• What the task asks: Write out the lines from the top of the material through the line with "d=FW+RT*((px-638)/F)-UP*((py-478)/F); t=(Y-CAM.y)/d.y; return", exactly and with nothing added.

• Source material:
..............................
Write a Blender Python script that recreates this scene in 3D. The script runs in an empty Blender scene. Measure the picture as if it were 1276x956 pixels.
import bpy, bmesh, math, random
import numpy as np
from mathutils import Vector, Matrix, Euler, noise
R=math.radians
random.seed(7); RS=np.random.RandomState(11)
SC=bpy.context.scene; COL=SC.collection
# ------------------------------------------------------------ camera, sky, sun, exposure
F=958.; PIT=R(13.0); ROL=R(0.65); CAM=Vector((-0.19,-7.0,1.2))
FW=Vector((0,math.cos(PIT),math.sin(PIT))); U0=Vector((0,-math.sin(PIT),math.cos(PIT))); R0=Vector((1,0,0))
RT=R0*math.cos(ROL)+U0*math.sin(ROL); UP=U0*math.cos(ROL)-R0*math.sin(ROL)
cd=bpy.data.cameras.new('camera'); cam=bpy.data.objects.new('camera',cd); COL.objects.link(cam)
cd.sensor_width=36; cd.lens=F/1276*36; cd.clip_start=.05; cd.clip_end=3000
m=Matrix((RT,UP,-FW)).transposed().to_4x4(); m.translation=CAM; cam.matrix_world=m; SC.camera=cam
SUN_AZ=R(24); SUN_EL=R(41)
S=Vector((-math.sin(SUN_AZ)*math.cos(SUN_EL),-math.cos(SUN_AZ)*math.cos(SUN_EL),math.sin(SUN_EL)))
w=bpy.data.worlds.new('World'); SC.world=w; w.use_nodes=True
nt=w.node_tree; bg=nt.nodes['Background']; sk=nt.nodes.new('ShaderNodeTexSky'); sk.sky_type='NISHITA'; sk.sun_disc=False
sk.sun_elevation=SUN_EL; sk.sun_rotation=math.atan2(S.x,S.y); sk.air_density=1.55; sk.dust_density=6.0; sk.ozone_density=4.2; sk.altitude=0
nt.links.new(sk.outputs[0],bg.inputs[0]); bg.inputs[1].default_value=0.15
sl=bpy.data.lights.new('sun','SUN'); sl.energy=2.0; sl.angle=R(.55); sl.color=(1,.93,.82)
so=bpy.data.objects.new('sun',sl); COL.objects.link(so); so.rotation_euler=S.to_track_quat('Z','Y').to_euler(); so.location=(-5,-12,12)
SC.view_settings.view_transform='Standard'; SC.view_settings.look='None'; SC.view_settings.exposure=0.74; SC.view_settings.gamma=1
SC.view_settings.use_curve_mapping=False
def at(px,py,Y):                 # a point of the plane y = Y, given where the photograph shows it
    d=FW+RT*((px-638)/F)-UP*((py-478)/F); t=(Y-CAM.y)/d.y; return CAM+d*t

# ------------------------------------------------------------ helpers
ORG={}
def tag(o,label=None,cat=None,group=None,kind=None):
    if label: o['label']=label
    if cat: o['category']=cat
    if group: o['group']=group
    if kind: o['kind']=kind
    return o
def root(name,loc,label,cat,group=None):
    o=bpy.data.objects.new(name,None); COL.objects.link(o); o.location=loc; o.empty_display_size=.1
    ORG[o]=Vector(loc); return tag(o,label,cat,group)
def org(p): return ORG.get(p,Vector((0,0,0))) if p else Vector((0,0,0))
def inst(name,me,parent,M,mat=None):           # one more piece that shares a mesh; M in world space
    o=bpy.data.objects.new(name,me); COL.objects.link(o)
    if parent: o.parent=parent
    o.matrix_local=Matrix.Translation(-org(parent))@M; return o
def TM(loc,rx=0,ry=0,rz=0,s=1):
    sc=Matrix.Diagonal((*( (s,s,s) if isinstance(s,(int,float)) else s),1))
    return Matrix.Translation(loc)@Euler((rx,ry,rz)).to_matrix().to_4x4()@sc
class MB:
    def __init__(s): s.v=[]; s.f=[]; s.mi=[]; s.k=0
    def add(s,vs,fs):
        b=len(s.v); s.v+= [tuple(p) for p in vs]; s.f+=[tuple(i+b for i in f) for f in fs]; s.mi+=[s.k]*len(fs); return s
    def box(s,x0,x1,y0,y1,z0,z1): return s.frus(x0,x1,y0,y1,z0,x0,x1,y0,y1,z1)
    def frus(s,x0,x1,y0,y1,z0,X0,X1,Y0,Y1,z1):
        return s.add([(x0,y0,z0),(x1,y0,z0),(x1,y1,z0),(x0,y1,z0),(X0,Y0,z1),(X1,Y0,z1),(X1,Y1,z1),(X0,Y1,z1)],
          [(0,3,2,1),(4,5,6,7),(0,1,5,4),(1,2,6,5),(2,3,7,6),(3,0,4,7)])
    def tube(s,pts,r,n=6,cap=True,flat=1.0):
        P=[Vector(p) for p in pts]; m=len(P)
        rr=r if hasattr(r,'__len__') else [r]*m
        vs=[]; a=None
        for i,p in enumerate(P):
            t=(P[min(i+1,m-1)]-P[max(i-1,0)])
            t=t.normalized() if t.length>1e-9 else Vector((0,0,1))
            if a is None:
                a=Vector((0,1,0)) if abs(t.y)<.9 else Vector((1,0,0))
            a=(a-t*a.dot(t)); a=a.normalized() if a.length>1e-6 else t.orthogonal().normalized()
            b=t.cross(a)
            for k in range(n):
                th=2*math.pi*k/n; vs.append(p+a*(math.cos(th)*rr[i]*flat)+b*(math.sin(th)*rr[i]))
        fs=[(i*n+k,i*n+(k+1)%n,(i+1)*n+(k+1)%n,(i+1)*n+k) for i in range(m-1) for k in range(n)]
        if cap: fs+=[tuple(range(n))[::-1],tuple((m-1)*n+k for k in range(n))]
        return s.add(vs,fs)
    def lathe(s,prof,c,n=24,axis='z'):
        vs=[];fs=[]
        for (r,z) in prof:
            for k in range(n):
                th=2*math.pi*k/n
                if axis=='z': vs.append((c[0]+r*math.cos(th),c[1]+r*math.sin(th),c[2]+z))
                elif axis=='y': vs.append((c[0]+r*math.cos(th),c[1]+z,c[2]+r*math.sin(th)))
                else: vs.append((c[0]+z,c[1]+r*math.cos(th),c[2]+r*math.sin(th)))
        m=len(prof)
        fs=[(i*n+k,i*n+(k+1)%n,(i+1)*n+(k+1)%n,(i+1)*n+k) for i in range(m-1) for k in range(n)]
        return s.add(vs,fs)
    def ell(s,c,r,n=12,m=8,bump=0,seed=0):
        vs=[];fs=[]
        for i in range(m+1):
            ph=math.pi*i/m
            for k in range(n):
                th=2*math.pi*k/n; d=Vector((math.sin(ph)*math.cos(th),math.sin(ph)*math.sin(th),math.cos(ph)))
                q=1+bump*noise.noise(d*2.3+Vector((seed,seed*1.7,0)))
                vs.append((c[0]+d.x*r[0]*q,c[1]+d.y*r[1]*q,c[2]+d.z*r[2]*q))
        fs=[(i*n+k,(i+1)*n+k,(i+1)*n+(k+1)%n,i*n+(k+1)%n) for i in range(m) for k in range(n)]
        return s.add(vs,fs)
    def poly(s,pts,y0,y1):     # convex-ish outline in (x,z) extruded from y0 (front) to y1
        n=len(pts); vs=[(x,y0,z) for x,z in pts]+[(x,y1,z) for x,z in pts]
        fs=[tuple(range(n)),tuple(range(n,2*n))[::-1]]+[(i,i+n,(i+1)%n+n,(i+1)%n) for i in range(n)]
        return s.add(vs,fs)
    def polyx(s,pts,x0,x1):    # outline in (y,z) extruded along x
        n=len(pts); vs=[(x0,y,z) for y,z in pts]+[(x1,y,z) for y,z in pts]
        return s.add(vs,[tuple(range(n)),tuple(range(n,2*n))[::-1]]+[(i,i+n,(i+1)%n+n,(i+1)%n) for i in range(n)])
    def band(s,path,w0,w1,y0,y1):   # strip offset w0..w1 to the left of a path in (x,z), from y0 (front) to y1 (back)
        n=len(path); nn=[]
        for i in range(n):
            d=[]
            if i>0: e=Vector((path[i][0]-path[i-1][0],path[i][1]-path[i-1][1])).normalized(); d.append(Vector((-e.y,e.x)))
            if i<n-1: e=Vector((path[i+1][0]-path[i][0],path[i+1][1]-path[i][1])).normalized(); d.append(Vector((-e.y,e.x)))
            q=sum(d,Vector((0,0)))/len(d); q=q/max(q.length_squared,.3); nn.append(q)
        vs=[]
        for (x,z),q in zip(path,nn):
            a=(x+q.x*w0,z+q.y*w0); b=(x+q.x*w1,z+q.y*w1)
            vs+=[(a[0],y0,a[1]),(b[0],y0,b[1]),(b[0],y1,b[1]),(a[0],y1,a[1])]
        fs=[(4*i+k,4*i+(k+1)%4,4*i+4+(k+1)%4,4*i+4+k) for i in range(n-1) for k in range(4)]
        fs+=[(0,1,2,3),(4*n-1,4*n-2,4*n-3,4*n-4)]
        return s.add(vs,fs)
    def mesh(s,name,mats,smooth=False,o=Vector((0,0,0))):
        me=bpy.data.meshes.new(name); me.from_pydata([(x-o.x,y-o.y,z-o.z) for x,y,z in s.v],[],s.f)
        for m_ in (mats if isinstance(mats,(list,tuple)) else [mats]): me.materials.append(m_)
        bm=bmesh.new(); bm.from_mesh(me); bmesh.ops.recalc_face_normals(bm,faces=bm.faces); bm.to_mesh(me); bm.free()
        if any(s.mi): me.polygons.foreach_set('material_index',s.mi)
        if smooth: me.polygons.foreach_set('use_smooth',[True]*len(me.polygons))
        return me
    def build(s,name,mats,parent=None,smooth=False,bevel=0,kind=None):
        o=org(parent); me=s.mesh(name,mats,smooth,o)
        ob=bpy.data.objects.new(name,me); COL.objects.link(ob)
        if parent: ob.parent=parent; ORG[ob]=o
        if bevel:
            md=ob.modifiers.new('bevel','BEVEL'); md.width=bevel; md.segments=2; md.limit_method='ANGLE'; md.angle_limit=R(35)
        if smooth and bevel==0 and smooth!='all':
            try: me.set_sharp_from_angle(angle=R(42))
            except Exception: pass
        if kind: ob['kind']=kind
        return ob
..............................
• Exercise result:
Write a Blender Python script that recreates this scene in 3D. The script runs in an empty Blender scene. Measure the picture as if it were 1276x956 pixels.
import bpy, bmesh, math, random
import numpy as np
from mathutils import Vector, Matrix, Euler, noise
R=math.radians
random.seed(7); RS=np.random.RandomState(11)
SC=bpy.context.scene; COL=SC.collection
# ------------------------------------------------------------ camera, sky, sun, exposure
F=958.; PIT=R(13.0); ROL=R(0.65); CAM=Vector((-0.19,-7.0,1.2))
FW=Vector((0,math.cos(PIT),math.sin(PIT))); U0=Vector((0,-math.sin(PIT),math.cos(PIT))); R0=Vector((1,0,0))
RT=R0*math.cos(ROL)+U0*math.sin(ROL); UP=U0*math.cos(ROL)-R0*math.sin(ROL)
cd=bpy.data.cameras.new('camera'); cam=bpy.data.objects.new('camera',cd); COL.objects.link(cam)
cd.sensor_width=36; cd.lens=F/1276*36; cd.clip_start=.05; cd.clip_end=3000
m=Matrix((RT,UP,-FW)).transposed().to_4x4(); m.translation=CAM; cam.matrix_world=m; SC.camera=cam
SUN_AZ=R(24); SUN_EL=R(41)
S=Vector((-math.sin(SUN_AZ)*math.cos(SUN_EL),-math.cos(SUN_AZ)*math.cos(SUN_EL),math.sin(SUN_EL)))
w=bpy.data.worlds.new('World'); SC.world=w; w.use_nodes=True
nt=w.node_tree; bg=nt.nodes['Background']; sk=nt.nodes.new('ShaderNodeTexSky'); sk.sky_type='NISHITA'; sk.sun_disc=False
sk.sun_elevation=SUN_EL; sk.sun_rotation=math.atan2(S.x,S.y); sk.air_density=1.55; sk.dust_density=6.0; sk.ozone_density=4.2; sk.altitude=0
nt.links.new(sk.outputs[0],bg.inputs[0]); bg.inputs[1].default_value=0.15
sl=bpy.data.lights.new('sun','SUN'); sl.energy=2.0; sl.angle=R(.55); sl.color=(1,.93,.82)
so=bpy.data.objects.new('sun',sl); COL.objects.link(so); so.rotation_euler=S.to_track_quat('Z','Y').to_euler(); so.location=(-5,-12,12)
SC.view_settings.view_transform='Standard'; SC.view_settings.look='None'; SC.view_settings.exposure=0.74; SC.view_settings.gamma=1
SC.view_settings.use_curve_mapping=False
def at(px,py,Y):                 # a point of the plane y = Y, given where the photograph shows it
    d=FW+RT*((px-638)/F)-UP*((py-478)/F); t=(Y-CAM.y)/d.y; return CAM+d*t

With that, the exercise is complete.